14 Dec 1943 Arrived EAEME Depot, Karen, near Nairobi.

24 Dec.1943 Moved to 41 AA Workshop Co, EAEME, Mombasa, then Likoni.

7 Feb 1944 Moved to Diego Suarez

The diary notes of 6 December 1943, written aboard the Salween, turned out to be my last produced during the war years; thereafter I rely on my memories plus the numerous surviving letters to my parents, to my brother Richard and to Lucette.

By Tuesday 14 December I was writing from the EAEME (East Africa Electrical and Mechanical Engineers) Depot, having that morning collected a total of 14 letters from home, so must have arrived there the previous evening.
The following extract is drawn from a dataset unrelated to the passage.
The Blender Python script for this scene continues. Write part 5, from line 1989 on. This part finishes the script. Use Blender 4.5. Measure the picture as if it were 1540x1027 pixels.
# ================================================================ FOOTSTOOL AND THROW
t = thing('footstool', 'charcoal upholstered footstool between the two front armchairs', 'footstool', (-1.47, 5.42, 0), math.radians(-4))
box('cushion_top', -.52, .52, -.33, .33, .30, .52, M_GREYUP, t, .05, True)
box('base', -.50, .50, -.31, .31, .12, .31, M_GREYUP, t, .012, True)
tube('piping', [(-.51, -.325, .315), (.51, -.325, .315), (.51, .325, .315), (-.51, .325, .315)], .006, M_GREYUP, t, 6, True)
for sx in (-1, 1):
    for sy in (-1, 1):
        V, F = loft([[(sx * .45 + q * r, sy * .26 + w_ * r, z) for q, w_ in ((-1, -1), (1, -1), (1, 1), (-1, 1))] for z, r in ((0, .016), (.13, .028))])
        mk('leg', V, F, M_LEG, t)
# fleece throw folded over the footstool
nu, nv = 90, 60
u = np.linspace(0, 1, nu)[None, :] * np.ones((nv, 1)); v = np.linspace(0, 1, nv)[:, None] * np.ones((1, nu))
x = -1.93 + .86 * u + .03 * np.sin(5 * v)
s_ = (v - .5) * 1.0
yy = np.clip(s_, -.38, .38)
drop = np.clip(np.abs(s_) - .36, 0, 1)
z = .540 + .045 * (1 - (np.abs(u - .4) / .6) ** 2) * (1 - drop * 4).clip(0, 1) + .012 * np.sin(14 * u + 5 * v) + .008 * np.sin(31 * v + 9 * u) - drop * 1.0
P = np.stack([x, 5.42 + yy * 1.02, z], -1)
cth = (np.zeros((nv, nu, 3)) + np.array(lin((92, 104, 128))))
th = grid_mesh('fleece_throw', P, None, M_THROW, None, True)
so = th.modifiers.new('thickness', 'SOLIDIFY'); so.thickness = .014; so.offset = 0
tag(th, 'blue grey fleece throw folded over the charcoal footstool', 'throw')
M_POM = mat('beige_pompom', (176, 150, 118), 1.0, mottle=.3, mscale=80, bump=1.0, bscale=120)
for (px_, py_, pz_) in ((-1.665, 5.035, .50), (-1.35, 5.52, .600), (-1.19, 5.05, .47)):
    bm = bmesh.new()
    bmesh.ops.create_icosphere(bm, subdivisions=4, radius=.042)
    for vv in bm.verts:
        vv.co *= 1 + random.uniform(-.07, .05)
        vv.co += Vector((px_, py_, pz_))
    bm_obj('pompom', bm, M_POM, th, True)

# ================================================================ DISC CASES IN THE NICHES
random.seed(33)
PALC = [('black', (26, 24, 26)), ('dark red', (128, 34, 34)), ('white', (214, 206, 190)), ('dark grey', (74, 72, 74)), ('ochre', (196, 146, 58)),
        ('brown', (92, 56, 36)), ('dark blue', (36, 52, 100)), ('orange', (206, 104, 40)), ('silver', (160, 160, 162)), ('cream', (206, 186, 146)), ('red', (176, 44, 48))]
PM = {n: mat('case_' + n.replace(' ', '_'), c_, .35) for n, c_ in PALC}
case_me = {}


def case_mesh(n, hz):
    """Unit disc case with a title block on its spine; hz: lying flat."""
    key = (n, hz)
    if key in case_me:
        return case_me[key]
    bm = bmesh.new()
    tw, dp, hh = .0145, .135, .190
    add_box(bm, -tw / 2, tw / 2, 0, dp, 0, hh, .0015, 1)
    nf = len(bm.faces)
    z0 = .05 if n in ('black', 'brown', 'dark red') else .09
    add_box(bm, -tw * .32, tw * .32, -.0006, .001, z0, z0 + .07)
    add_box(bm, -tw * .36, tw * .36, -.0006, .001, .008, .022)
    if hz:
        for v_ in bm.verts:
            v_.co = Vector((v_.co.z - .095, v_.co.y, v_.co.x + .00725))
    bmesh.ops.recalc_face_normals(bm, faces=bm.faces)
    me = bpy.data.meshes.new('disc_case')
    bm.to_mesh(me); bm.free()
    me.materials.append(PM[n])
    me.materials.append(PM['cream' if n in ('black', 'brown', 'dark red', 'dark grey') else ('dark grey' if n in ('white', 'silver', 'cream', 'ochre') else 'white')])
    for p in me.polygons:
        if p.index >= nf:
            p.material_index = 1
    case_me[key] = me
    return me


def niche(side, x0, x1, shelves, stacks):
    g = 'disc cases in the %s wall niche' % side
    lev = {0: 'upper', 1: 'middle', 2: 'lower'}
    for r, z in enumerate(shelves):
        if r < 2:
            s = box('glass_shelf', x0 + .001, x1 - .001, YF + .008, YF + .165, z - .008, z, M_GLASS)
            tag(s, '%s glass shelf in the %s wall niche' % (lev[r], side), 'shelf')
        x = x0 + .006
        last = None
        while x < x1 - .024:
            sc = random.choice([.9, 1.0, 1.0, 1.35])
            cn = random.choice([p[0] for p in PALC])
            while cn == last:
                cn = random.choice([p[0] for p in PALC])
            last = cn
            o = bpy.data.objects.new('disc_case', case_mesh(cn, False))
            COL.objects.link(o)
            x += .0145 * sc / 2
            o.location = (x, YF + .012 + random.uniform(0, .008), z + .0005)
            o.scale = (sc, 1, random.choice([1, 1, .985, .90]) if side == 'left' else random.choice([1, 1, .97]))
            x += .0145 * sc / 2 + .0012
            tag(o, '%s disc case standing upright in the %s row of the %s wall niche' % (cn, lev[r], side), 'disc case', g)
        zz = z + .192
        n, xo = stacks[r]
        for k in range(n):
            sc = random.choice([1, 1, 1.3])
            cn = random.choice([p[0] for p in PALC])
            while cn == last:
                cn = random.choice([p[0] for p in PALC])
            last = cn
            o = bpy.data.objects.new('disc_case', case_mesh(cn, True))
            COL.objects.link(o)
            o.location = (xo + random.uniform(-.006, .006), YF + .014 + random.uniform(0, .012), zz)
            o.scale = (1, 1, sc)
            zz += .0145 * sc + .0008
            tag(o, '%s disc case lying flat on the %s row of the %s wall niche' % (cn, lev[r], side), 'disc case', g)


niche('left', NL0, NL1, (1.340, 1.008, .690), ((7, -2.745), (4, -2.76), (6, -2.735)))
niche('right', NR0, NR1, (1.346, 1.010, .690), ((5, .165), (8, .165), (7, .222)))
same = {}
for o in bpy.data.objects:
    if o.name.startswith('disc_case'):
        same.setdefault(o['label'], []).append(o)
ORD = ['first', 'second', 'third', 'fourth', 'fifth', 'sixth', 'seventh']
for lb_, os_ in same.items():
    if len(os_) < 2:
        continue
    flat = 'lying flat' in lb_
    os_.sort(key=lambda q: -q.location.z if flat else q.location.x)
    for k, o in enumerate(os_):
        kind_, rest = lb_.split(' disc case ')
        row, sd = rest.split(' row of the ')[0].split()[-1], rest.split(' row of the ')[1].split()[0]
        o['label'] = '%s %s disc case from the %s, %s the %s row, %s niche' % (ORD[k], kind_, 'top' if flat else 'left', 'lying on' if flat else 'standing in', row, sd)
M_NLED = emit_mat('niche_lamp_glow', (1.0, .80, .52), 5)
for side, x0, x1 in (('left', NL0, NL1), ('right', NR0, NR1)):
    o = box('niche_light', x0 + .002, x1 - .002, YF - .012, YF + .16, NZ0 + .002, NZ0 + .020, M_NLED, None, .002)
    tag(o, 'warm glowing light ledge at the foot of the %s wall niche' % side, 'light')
When the Salween edged into Mombasa docks, we found the first visible occupants of this strange hot land to be phlegmatic but efficient-looking white military police wearing tropical uniforms, shorts and peaked hats with red tops to them.  They rapidly took it upon themselves to advise the assembled throng of new arrivals lining the ship’s rails to throw their pith helmets into the harbour.  Pith helmets, familiar in Boer War images, had it appeared gone out of fashion in Kenya well before 1943, but news of this had failed to reach those responsible for kitting out drafts leaving the UK.  These pith helmets were effective headgear, and probably expensive, but cumbersome when one has to cart around one’s entire wardrobe.  There were quite a few floating in the harbour.  

We transferred straight from the Salween to a troop train bound to Nairobi.  (Letter of 16/12/43.)  “On the coast it is very warm – a sort of open tropical bush – not the dense equatorial forest I had expected.  There are large coconut plantations covering thousands of acres, with isolated native farms in clearings, each with its chicken, goats and children.

“The line winds and curves in a way quite unknown at home.  The train almost ties itself in knots in places, and sometimes the gradient is so great that the speed drops to walking pace.  There is a considerable climb from the coast to Nairobi, which is over 6000ft above sea level.